The rally was co-sponsored by other anti-Zionist groups from other New York City universities, including Columbia University’s Jewish Voice for Peace, which is banned from organizing on its own campus, and the CUNY Jewish Law Students Association, which endorsed Hamas’ October 7 attack on Israel days after the incursion that saw thousands of Palestinian terrorists rampage through southern Israeli communities, killing 1,200 and taking 253 hostages.

The rally’s organizers did not respond to a request for comment, but in the advertisement for the event, said they targeted Hillel due to a trip led by the Hillel of another CUNY college to Israel last month. In posts earlier this month, Hillel at Baruch said on social media that students had packed food for Israeli soldiers serving in Gaza. It wasn’t clear if Hunter College’s Hillel had participated in the program. The two Hillel branches did not respond to requests for comment.

The protest’s organizers mocked Hillel for calling the protest antisemitic, claiming that the protesters themselves were Jewish and posting a pro-Zionist statement from Hillel International alongside clown emojis.

Baruch and Hunter are both part of the massive CUNY public university system that has been mired in accusations of antisemitism in recent years. Last year, Gov. Kathy Hochul appointed a former chief judge of New York, Jonathan Lippman, to conduct an independent review of antisemitism at CUNY.

In response to the alleged antisemitism, last year CUNY set up an Advisory Council on Jewish Life that includes Jewish community leaders and CUNY administrators.

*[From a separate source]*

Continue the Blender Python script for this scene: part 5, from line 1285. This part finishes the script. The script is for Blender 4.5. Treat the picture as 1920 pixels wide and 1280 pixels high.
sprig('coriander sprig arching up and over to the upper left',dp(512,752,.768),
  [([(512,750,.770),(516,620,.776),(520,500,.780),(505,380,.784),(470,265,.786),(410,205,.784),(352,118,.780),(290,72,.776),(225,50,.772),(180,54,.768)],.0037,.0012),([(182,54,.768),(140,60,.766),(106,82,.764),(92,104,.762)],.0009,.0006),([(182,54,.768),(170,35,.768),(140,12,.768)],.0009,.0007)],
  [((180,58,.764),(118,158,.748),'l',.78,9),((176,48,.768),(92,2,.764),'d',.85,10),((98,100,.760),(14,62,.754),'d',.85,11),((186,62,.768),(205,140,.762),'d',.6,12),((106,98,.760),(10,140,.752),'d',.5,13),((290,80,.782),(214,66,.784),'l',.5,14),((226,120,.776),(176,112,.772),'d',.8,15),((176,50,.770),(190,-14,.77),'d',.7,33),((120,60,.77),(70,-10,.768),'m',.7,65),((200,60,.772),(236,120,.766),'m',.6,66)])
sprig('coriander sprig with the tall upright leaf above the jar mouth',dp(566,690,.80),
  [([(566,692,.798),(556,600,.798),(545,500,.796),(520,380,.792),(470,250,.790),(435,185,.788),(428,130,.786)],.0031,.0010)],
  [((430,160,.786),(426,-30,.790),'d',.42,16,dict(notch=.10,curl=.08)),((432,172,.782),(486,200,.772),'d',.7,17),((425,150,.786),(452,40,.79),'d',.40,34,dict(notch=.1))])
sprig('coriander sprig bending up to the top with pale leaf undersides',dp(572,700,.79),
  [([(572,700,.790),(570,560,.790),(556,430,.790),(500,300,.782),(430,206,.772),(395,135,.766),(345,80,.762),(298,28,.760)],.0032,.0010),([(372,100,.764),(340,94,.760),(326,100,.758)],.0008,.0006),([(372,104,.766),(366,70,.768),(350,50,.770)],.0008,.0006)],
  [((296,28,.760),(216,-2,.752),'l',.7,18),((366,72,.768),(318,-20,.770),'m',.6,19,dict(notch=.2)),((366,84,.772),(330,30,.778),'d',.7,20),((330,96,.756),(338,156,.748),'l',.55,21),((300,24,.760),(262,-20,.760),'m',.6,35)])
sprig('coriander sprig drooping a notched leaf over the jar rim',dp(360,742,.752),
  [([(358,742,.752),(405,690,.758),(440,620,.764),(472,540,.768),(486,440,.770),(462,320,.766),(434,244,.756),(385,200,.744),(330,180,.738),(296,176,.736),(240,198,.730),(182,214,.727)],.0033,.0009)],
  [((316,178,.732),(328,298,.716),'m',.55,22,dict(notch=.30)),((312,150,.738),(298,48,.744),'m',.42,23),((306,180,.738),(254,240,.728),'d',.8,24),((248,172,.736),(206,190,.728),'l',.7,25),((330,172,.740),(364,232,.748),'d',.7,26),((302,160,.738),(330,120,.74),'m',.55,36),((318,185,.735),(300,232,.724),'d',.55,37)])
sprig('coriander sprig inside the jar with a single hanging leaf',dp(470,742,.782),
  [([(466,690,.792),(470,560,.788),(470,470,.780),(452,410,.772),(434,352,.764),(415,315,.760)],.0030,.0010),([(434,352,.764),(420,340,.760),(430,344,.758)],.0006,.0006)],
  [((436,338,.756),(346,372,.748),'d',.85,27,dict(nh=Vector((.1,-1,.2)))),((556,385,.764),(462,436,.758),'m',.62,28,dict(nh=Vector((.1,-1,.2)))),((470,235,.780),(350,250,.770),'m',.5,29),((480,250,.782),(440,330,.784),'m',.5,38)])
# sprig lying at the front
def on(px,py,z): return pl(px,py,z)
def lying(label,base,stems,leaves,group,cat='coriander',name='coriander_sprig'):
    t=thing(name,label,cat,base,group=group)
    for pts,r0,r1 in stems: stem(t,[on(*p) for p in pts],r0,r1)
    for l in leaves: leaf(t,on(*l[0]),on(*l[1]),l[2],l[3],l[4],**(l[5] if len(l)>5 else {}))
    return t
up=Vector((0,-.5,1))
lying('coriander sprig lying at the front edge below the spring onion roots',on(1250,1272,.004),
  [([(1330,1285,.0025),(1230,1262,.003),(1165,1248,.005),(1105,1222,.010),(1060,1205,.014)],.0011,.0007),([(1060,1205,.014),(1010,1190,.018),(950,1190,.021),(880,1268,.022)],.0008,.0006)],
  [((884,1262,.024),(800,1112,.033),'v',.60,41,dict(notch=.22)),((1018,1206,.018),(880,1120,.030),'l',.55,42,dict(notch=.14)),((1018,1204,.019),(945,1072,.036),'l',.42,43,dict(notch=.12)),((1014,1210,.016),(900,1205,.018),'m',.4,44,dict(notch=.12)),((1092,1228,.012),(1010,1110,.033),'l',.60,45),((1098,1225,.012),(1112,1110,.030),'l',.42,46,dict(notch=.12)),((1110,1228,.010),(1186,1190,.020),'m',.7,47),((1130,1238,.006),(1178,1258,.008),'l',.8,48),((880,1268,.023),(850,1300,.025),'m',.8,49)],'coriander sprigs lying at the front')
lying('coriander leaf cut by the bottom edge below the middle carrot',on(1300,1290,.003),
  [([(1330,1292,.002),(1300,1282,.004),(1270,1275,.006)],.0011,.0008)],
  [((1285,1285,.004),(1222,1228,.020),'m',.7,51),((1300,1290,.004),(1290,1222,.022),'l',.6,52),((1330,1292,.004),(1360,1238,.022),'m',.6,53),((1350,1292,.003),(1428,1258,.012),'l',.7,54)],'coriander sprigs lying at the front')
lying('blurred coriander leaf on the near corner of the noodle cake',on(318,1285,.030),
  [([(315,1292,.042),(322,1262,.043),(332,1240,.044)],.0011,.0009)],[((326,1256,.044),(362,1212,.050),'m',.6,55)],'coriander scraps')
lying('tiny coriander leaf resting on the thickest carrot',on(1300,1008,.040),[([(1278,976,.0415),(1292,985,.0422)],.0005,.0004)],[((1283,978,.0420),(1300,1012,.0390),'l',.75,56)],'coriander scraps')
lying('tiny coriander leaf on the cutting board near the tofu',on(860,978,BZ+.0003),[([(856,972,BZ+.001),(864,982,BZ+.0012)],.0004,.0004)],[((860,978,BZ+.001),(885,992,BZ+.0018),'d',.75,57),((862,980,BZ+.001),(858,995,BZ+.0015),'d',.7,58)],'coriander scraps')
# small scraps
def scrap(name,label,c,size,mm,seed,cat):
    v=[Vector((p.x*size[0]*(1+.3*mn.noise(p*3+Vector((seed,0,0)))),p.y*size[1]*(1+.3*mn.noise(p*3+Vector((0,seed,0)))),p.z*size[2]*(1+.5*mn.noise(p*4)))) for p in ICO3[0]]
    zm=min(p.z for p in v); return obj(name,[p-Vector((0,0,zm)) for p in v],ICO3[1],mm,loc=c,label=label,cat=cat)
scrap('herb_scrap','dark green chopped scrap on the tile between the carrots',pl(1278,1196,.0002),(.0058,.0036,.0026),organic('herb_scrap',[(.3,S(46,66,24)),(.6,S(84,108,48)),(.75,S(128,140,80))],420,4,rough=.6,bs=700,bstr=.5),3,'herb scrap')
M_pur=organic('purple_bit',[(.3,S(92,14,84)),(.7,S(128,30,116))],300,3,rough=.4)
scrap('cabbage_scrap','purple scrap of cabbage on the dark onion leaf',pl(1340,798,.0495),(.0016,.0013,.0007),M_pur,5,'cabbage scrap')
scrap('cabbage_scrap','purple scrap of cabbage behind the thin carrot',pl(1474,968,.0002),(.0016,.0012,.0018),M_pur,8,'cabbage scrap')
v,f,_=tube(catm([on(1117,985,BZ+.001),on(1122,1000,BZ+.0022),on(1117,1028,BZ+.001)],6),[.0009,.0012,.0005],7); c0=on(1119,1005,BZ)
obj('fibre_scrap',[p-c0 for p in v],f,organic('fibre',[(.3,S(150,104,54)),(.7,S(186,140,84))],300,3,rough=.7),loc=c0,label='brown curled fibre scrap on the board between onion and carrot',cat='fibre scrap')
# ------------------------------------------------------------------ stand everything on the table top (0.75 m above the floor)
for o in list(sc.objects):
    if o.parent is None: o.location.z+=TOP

Two members have told the New York Jewish Week that the council has been holding meetings every four to five weeks since October 7, including a discussion on Monday, and that the administration was attentive to community concerns.

A CUNY spokesperson told the New York Jewish Week earlier this month that CUNY has distributed $1.3 million in funding from the state and City Council to colleges for training, events and activities to combat bigotry.

CUNY has also partnered with Hillel’s International Campus Climate Initiative and the Foundation to Combat Antisemitism to raise awareness about anti-Jewish discrimination.